Do this
Please print the full listing exactly.
= = =
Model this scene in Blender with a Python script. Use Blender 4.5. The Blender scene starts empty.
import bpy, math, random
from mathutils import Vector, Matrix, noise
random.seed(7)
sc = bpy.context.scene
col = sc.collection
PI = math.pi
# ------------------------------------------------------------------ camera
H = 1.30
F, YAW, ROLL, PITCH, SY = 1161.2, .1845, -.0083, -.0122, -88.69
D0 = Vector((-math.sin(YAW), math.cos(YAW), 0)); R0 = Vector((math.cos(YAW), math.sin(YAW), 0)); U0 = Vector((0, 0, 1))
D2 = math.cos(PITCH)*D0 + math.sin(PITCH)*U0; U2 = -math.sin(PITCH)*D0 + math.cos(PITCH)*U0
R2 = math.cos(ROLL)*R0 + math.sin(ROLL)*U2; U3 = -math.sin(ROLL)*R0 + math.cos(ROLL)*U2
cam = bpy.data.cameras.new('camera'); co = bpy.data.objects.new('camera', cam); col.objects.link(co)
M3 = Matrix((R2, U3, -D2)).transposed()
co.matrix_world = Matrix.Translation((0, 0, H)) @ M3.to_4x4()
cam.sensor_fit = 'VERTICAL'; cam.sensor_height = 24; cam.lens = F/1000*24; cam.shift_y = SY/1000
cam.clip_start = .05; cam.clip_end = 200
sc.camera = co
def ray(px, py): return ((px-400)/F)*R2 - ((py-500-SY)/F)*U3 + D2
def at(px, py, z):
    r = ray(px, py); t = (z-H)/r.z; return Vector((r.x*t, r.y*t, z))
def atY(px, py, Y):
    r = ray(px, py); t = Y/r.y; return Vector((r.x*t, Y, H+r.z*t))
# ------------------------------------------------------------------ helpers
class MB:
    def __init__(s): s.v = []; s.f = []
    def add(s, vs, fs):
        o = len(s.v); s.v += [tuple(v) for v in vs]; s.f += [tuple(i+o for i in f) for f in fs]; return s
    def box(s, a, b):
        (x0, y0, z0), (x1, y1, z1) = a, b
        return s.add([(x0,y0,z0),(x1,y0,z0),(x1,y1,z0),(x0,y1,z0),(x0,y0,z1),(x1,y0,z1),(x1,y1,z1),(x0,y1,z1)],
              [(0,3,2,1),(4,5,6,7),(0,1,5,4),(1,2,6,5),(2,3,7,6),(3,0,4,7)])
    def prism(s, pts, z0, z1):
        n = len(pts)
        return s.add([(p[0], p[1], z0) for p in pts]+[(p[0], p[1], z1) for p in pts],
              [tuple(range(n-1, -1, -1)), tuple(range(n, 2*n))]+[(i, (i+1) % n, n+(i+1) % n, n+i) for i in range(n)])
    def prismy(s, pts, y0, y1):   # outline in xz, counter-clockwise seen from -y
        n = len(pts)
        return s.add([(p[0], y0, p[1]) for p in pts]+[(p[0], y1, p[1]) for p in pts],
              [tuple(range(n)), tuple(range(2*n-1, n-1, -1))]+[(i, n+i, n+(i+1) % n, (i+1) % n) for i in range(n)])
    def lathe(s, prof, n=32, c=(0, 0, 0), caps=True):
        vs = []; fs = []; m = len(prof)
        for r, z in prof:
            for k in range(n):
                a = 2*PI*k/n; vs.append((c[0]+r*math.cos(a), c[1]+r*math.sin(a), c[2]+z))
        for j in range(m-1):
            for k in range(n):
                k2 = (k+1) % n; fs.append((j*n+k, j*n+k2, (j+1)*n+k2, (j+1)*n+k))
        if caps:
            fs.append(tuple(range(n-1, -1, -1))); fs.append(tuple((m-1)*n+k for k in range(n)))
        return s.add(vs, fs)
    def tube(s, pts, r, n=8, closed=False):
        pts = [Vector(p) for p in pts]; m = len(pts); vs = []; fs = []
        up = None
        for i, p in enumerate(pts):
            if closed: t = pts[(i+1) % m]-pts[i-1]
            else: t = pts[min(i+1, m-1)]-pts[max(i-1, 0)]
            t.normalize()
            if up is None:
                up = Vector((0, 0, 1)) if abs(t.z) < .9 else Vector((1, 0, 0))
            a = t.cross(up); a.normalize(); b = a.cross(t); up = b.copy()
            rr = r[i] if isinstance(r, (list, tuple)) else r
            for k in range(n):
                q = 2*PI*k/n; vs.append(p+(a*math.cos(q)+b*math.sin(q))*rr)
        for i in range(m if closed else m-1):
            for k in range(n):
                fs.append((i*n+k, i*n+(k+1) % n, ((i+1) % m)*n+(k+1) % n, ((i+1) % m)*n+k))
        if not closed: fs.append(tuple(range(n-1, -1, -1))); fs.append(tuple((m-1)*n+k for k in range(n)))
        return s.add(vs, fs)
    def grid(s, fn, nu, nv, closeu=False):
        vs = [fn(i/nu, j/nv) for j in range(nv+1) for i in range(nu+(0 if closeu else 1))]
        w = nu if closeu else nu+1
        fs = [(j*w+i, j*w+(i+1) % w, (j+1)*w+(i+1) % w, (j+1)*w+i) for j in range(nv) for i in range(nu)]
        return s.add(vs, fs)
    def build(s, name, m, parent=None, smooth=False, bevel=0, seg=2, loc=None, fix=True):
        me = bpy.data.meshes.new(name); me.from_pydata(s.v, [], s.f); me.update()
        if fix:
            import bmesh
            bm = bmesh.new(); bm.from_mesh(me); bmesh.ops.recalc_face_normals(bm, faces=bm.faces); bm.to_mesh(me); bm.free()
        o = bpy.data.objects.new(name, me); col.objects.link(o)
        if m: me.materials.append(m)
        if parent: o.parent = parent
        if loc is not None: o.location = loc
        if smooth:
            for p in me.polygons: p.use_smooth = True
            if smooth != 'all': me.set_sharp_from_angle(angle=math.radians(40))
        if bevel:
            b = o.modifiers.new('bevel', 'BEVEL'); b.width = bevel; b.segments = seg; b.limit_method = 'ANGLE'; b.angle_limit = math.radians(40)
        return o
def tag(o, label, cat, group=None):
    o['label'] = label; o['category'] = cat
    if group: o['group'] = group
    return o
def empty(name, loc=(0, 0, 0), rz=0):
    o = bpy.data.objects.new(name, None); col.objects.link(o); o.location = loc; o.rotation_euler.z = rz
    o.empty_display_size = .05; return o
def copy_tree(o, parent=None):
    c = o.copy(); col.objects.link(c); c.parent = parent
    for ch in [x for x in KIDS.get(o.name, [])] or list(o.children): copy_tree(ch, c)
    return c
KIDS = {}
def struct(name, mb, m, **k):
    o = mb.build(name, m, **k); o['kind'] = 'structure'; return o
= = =
Solution to the exercise
Model this scene in Blender with a Python script. Use Blender 4.5. The Blender scene starts empty.
import bpy, math, random
from mathutils import Vector, Matrix, noise
random.seed(7)
sc = bpy.context.scene
col = sc.collection
PI = math.pi
# ------------------------------------------------------------------ camera
H = 1.30
F, YAW, ROLL, PITCH, SY = 1161.2, .1845, -.0083, -.0122, -88.69
D0 = Vector((-math.sin(YAW), math.cos(YAW), 0)); R0 = Vector((math.cos(YAW), math.sin(YAW), 0)); U0 = Vector((0, 0, 1))
D2 = math.cos(PITCH)*D0 + math.sin(PITCH)*U0; U2 = -math.sin(PITCH)*D0 + math.cos(PITCH)*U0
R2 = math.cos(ROLL)*R0 + math.sin(ROLL)*U2; U3 = -math.sin(ROLL)*R0 + math.cos(ROLL)*U2
cam = bpy.data.cameras.new('camera'); co = bpy.data.objects.new('camera', cam); col.objects.link(co)
M3 = Matrix((R2, U3, -D2)).transposed()
co.matrix_world = Matrix.Translation((0, 0, H)) @ M3.to_4x4()
cam.sensor_fit = 'VERTICAL'; cam.sensor_height = 24; cam.lens = F/1000*24; cam.shift_y = SY/1000
cam.clip_start = .05; cam.clip_end = 200
sc.camera = co
def ray(px, py): return ((px-400)/F)*R2 - ((py-500-SY)/F)*U3 + D2
def at(px, py, z):
    r = ray(px, py); t = (z-H)/r.z; return Vector((r.x*t, r.y*t, z))
def atY(px, py, Y):
    r = ray(px, py); t = Y/r.y; return Vector((r.x*t, Y, H+r.z*t))
# ------------------------------------------------------------------ helpers
class MB:
    def __init__(s): s.v = []; s.f = []
    def add(s, vs, fs):
        o = len(s.v); s.v += [tuple(v) for v in vs]; s.f += [tuple(i+o for i in f) for f in fs]; return s
    def box(s, a, b):
        (x0, y0, z0), (x1, y1, z1) = a, b
        return s.add([(x0,y0,z0),(x1,y0,z0),(x1,y1,z0),(x0,y1,z0),(x0,y0,z1),(x1,y0,z1),(x1,y1,z1),(x0,y1,z1)],
              [(0,3,2,1),(4,5,6,7),(0,1,5,4),(1,2,6,5),(2,3,7,6),(3,0,4,7)])
    def prism(s, pts, z0, z1):
        n = len(pts)
        return s.add([(p[0], p[1], z0) for p in pts]+[(p[0], p[1], z1) for p in pts],
              [tuple(range(n-1, -1, -1)), tuple(range(n, 2*n))]+[(i, (i+1) % n, n+(i+1) % n, n+i) for i in range(n)])
    def prismy(s, pts, y0, y1):   # outline in xz, counter-clockwise seen from -y
        n = len(pts)
        return s.add([(p[0], y0, p[1]) for p in pts]+[(p[0], y1, p[1]) for p in pts],
              [tuple(range(n)), tuple(range(2*n-1, n-1, -1))]+[(i, n+i, n+(i+1) % n, (i+1) % n) for i in range(n)])
    def lathe(s, prof, n=32, c=(0, 0, 0), caps=True):
        vs = []; fs = []; m = len(prof)
        for r, z in prof:
            for k in range(n):
                a = 2*PI*k/n; vs.append((c[0]+r*math.cos(a), c[1]+r*math.sin(a), c[2]+z))
        for j in range(m-1):
            for k in range(n):
                k2 = (k+1) % n; fs.append((j*n+k, j*n+k2, (j+1)*n+k2, (j+1)*n+k))
        if caps:
            fs.append(tuple(range(n-1, -1, -1))); fs.append(tuple((m-1)*n+k for k in range(n)))
        return s.add(vs, fs)
    def tube(s, pts, r, n=8, closed=False):
        pts = [Vector(p) for p in pts]; m = len(pts); vs = []; fs = []
        up = None
        for i, p in enumerate(pts):
            if closed: t = pts[(i+1) % m]-pts[i-1]
            else: t = pts[min(i+1, m-1)]-pts[max(i-1, 0)]
            t.normalize()
            if up is None:
                up = Vector((0, 0, 1)) if abs(t.z) < .9 else Vector((1, 0, 0))
            a = t.cross(up); a.normalize(); b = a.cross(t); up = b.copy()
            rr = r[i] if isinstance(r, (list, tuple)) else r
            for k in range(n):
                q = 2*PI*k/n; vs.append(p+(a*math.cos(q)+b*math.sin(q))*rr)
        for i in range(m if closed else m-1):
            for k in range(n):
                fs.append((i*n+k, i*n+(k+1) % n, ((i+1) % m)*n+(k+1) % n, ((i+1) % m)*n+k))
        if not closed: fs.append(tuple(range(n-1, -1, -1))); fs.append(tuple((m-1)*n+k for k in range(n)))
        return s.add(vs, fs)
    def grid(s, fn, nu, nv, closeu=False):
        vs = [fn(i/nu, j/nv) for j in range(nv+1) for i in range(nu+(0 if closeu else 1))]
        w = nu if closeu else nu+1
        fs = [(j*w+i, j*w+(i+1) % w, (j+1)*w+(i+1) % w, (j+1)*w+i) for j in range(nv) for i in range(nu)]
        return s.add(vs, fs)
    def build(s, name, m, parent=None, smooth=False, bevel=0, seg=2, loc=None, fix=True):
        me = bpy.data.meshes.new(name); me.from_pydata(s.v, [], s.f); me.update()
        if fix:
            import bmesh
            bm = bmesh.new(); bm.from_mesh(me); bmesh.ops.recalc_face_normals(bm, faces=bm.faces); bm.to_mesh(me); bm.free()
        o = bpy.data.objects.new(name, me); col.objects.link(o)
        if m: me.materials.append(m)
        if parent: o.parent = parent
        if loc is not None: o.location = loc
        if smooth:
            for p in me.polygons: p.use_smooth = True
            if smooth != 'all': me.set_sharp_from_angle(angle=math.radians(40))
        if bevel:
            b = o.modifiers.new('bevel', 'BEVEL'); b.width = bevel; b.segments = seg; b.limit_method = 'ANGLE'; b.angle_limit = math.radians(40)
        return o
def tag(o, label, cat, group=None):
    o['label'] = label; o['category'] = cat
    if group: o['group'] = group
    return o
def empty(name, loc=(0, 0, 0), rz=0):
    o = bpy.data.objects.new(name, None); col.objects.link(o); o.location = loc; o.rotation_euler.z = rz
    o.empty_display_size = .05; return o
def copy_tree(o, parent=None):
    c = o.copy(); col.objects.link(c); c.parent = parent
    for ch in [x for x in KIDS.get(o.name, [])] or list(o.children): copy_tree(ch, c)
    return c
KIDS = {}
def struct(name, mb, m, **k):
    o = mb.build(name, m, **k); o['kind'] = 'structure'; return o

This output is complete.